When You’re Stuck in a Pit

 

It’s maple syrup season. I didn’t know maple syrup had a season until about ten years ago, when Darrell took me to the smoky barn of a farmer in Sullivan County. In the far corner of his barn, a huge stove held the biggest pan I’d ever seen. The pan contained gallons of sap from surrounding maple trees, liquid slowly boiling off to leave smoky sweet syrup coveted by pancake eaters across the nation.

Syrup season comes when the first signs of a winter thaw bring afternoons that are well above freezing and nights that continue to dip low on the thermometer. About five years ago, Darrell decided to undertake the pastime of collecting and boiling sap in a stove he built near our garage. It’s a fascinating process. He spends long nights stirring his syrup under the light of the moon and collects hundreds of gallons of sap for the process. It takes about forty gallons of sap to create one gallon of syrup. That’s a lot of cooking.

What’s all this have to do with being stuck in a pit?

Syrup season hits at the same time of year when the lull of winter has worn many of us down. We find ourselves in the low place that comes from too much cold, too much darkness, and too little movement. It feels like a pit. I get it because I find myself somewhere on the fringes of the pit every year when syrup season hits.

Last week I wrote about the value of simply doing the next thing during hard times. This week I felt led to share a handful of strategies that get me through the last lingering months of winter. These ideas uplift me when I’m stuck in a hard season. They breathe life into my soul when I’m struggling. I hope they are an encouragement to you as well.

Put something fun on the calendar

Knowing there’s something to look forward to is essential in boosting morale.
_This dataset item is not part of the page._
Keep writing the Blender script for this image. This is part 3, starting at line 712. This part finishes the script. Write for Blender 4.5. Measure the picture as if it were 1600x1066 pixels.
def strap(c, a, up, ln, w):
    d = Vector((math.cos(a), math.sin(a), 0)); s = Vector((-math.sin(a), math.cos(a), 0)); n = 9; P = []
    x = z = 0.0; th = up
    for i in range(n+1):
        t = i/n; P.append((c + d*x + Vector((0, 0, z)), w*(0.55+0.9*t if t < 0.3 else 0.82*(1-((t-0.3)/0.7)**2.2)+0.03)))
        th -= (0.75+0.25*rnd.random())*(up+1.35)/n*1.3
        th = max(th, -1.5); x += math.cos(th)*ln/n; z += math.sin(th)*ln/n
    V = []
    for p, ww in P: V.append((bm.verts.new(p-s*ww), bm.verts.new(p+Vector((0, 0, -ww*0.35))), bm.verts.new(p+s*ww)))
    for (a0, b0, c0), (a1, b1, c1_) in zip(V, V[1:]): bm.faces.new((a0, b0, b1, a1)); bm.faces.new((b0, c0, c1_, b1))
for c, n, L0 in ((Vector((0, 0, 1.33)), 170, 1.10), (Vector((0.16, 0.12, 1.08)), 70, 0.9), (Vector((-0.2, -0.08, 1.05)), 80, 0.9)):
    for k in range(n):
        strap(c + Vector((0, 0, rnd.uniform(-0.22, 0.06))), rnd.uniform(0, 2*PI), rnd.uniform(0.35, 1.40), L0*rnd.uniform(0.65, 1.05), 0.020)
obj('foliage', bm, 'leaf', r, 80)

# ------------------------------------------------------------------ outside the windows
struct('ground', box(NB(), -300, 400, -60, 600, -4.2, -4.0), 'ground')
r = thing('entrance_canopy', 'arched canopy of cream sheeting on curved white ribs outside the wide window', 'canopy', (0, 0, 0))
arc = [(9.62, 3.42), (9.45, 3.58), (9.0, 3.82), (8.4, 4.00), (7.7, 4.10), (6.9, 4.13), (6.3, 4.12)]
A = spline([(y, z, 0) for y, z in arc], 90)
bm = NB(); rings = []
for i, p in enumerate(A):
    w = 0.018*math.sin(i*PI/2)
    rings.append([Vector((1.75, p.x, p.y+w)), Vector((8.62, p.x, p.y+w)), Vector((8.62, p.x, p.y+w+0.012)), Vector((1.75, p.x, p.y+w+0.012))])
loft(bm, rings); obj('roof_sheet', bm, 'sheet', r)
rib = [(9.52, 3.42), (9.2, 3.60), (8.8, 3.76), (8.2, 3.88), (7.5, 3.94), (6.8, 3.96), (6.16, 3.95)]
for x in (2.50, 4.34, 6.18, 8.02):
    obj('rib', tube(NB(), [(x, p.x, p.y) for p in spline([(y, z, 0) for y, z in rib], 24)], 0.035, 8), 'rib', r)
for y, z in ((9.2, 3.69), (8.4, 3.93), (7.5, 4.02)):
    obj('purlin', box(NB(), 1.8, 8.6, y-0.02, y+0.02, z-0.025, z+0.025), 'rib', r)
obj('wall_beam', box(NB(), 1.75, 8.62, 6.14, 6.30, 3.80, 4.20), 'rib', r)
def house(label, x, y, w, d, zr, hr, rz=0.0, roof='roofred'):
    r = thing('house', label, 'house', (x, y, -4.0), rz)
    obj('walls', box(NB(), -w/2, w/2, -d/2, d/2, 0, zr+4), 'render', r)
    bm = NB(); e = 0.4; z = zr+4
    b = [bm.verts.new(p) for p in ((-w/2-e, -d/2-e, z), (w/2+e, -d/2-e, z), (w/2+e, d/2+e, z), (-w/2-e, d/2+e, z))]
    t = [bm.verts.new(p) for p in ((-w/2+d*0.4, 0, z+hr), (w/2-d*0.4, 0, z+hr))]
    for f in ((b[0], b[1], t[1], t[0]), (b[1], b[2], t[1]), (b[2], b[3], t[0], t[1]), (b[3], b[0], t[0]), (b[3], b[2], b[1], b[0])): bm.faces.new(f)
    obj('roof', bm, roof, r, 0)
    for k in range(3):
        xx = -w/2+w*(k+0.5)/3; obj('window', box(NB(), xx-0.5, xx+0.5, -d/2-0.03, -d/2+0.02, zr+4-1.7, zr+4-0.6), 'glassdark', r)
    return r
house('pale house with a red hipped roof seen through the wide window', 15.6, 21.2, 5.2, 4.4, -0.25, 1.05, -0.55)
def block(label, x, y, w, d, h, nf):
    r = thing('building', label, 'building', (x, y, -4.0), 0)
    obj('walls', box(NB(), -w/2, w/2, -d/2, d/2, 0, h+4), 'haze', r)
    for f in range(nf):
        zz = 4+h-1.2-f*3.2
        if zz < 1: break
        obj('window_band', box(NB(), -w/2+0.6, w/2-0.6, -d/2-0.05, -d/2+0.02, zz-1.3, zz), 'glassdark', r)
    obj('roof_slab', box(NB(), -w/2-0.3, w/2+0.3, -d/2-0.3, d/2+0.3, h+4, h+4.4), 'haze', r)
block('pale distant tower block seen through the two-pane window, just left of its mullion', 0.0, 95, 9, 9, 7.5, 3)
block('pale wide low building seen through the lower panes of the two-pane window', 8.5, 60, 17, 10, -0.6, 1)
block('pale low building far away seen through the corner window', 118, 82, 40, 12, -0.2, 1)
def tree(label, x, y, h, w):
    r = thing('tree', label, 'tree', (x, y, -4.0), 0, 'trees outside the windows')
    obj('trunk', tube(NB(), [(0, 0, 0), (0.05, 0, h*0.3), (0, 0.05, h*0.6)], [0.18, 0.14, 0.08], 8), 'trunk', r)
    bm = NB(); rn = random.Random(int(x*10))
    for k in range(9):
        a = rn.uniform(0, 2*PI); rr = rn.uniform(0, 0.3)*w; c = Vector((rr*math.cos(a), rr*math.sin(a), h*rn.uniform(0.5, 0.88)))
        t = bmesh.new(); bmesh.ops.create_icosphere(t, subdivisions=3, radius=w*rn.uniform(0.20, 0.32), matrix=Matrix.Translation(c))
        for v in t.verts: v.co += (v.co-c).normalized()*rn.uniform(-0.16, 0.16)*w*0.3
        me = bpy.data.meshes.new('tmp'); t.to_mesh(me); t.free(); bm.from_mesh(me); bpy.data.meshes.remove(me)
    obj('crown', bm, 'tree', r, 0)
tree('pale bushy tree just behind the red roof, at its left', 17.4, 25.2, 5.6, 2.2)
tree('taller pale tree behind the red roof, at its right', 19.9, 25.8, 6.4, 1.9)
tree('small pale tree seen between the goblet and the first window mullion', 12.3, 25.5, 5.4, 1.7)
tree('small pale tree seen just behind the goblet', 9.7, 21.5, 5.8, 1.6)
It doesn’t have to be a huge event; it simply needs to be something you enjoy. When winter starts to get me down, Darrell often encourages me to go to the woods on a Saturday afternoon. We plan it a month in advance. A long walk in the woods, a little bit of time lingering by a creek, and even an hour in my car with worship music refreshes me. Some of us are refreshed by an afternoon at a coffee shop with a good book, a long visit with an old friend, or an evening out in the city. I find that simply having something enjoyable to anticipate is deeply satisfying and helps pull me out of the pit.

Spend a few minutes outside

Even if it’s cold, even if it requires bundling up, some time under the open sky is refreshing. Stepping outside reminds us of the greater world around us. It opens our eyes to God’s creative work. Even if you only walk around the block, time outside is good for the soul.

Force yourself to create something

This might seem ridiculous to those who aren’t creative types, but activating the creative part of the brain stimulates energy. Take a stab at painting an inspirational quote on a piece of cardstock so you can hang it in your car. Download a coloring page and get to work with your child or by yourself. Try a new recipe. Paint the chair that’s looking weathered. The sense of accomplishment is uplifting. For the past eight years, I’ve painted a different room of the house every time February rolls around. My February painting projects are an immediate countenance booster.

Encourage a friend

It’s true that he who refreshes others will himself be refreshed. When I’m feeling down, it helps to take my eyes off my circumstances and pray about which of my friends might need a word of encouragement. Sending a text, email, or an actual card in the mail will brighten someone’s day, and it will brighten yours as well.

Count your blessings

In her first book, One Thousand Gifts, Ann Voskamp encourages her readers to create a list of reasons to give thanks. She shares her journey of counting 1,000 gifts from God and continuing after reaching her initial goal of 1,000. Gratitude journals have been a hit or miss trend since the nineties, and there’s a reason we keep hearing about counting our blessings. Focusing on all that is good is restorative. It magnifies God. When we make God big, we are reminded that he is bigger than even our worst problems.

 

Whether these words find you soaring high on a surprising warm stretch at the end of February, mucking through the depths of a pit, or somewhere in between, my prayer is that you will find encouragement to keep pressing forward. And if you see Darrell, that sweet smoky smell will follow him for at least the next three weeks. He’d love to share the anatomy of a syrup stove with you.